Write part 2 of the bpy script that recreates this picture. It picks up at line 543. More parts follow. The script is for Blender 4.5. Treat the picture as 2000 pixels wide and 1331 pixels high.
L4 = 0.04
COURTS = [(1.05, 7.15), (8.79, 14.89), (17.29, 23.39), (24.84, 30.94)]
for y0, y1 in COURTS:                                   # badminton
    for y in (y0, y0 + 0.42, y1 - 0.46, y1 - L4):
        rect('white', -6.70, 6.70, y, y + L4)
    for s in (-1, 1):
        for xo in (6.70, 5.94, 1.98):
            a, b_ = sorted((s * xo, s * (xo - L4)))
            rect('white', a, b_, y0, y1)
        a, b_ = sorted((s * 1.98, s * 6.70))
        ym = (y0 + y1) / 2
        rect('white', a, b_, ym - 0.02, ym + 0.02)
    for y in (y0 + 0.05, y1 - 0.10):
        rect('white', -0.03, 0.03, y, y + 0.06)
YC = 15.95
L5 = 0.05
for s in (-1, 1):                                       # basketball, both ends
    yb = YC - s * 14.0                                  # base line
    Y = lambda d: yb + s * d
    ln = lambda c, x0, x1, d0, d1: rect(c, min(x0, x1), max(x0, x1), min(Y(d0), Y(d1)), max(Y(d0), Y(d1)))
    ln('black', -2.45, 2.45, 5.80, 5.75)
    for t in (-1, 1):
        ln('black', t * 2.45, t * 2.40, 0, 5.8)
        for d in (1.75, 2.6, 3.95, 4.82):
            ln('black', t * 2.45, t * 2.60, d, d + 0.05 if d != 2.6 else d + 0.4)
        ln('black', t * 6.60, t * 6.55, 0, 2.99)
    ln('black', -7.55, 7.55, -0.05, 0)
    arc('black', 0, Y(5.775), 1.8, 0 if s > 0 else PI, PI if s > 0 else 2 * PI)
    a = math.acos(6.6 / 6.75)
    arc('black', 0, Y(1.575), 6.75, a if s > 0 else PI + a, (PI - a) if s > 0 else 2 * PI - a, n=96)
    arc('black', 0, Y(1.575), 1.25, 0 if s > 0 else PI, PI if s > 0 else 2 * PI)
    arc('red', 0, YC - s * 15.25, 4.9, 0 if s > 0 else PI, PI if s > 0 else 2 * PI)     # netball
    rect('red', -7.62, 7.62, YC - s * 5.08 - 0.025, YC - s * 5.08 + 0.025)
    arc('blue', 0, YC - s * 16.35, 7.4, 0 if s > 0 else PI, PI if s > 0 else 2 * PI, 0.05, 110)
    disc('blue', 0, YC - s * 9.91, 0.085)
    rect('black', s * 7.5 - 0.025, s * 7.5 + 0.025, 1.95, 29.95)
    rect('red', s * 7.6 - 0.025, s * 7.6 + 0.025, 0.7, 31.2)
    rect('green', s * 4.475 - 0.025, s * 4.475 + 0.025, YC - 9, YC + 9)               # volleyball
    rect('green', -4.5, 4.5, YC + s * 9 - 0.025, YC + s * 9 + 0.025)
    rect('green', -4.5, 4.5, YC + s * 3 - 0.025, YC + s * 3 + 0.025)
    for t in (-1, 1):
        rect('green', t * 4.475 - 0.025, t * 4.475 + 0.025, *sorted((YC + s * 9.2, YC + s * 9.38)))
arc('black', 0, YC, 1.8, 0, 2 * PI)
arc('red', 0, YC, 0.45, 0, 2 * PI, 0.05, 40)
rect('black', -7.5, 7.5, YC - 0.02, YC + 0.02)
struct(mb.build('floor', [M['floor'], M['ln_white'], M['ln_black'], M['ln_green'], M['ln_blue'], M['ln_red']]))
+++
§ **TASK BRIEF**: The listing above should be transcribed in full, exactly as written.

§ **TASK ANSWER**:
Write part 2 of the bpy script that recreates this picture. It picks up at line 543. More parts follow. The script is for Blender 4.5. Treat the picture as 2000 pixels wide and 1331 pixels high.
L4 = 0.04
COURTS = [(1.05, 7.15), (8.79, 14.89), (17.29, 23.39), (24.84, 30.94)]
for y0, y1 in COURTS:                                   # badminton
    for y in (y0, y0 + 0.42, y1 - 0.46, y1 - L4):
        rect('white', -6.70, 6.70, y, y + L4)
    for s in (-1, 1):
        for xo in (6.70, 5.94, 1.98):
            a, b_ = sorted((s * xo, s * (xo - L4)))
            rect('white', a, b_, y0, y1)
        a, b_ = sorted((s * 1.98, s * 6.70))
        ym = (y0 + y1) / 2
        rect('white', a, b_, ym - 0.02, ym + 0.02)
    for y in (y0 + 0.05, y1 - 0.10):
        rect('white', -0.03, 0.03, y, y + 0.06)
YC = 15.95
L5 = 0.05
for s in (-1, 1):                                       # basketball, both ends
    yb = YC - s * 14.0                                  # base line
    Y = lambda d: yb + s * d
    ln = lambda c, x0, x1, d0, d1: rect(c, min(x0, x1), max(x0, x1), min(Y(d0), Y(d1)), max(Y(d0), Y(d1)))
    ln('black', -2.45, 2.45, 5.80, 5.75)
    for t in (-1, 1):
        ln('black', t * 2.45, t * 2.40, 0, 5.8)
        for d in (1.75, 2.6, 3.95, 4.82):
            ln('black', t * 2.45, t * 2.60, d, d + 0.05 if d != 2.6 else d + 0.4)
        ln('black', t * 6.60, t * 6.55, 0, 2.99)
    ln('black', -7.55, 7.55, -0.05, 0)
    arc('black', 0, Y(5.775), 1.8, 0 if s > 0 else PI, PI if s > 0 else 2 * PI)
    a = math.acos(6.6 / 6.75)
    arc('black', 0, Y(1.575), 6.75, a if s > 0 else PI + a, (PI - a) if s > 0 else 2 * PI - a, n=96)
    arc('black', 0, Y(1.575), 1.25, 0 if s > 0 else PI, PI if s > 0 else 2 * PI)
    arc('red', 0, YC - s * 15.25, 4.9, 0 if s > 0 else PI, PI if s > 0 else 2 * PI)     # netball
    rect('red', -7.62, 7.62, YC - s * 5.08 - 0.025, YC - s * 5.08 + 0.025)
    arc('blue', 0, YC - s * 16.35, 7.4, 0 if s > 0 else PI, PI if s > 0 else 2 * PI, 0.05, 110)
    disc('blue', 0, YC - s * 9.91, 0.085)
    rect('black', s * 7.5 - 0.025, s * 7.5 + 0.025, 1.95, 29.95)
    rect('red', s * 7.6 - 0.025, s * 7.6 + 0.025, 0.7, 31.2)
    rect('green', s * 4.475 - 0.025, s * 4.475 + 0.025, YC - 9, YC + 9)               # volleyball
    rect('green', -4.5, 4.5, YC + s * 9 - 0.025, YC + s * 9 + 0.025)
    rect('green', -4.5, 4.5, YC + s * 3 - 0.025, YC + s * 3 + 0.025)
    for t in (-1, 1):
        rect('green', t * 4.475 - 0.025, t * 4.475 + 0.025, *sorted((YC + s * 9.2, YC + s * 9.38)))
arc('black', 0, YC, 1.8, 0, 2 * PI)
arc('red', 0, YC, 0.45, 0, 2 * PI, 0.05, 40)
rect('black', -7.5, 7.5, YC - 0.02, YC + 0.02)
struct(mb.build('floor', [M['floor'], M['ln_white'], M['ln_black'], M['ln_green'], M['ln_blue'], M['ln_red']]))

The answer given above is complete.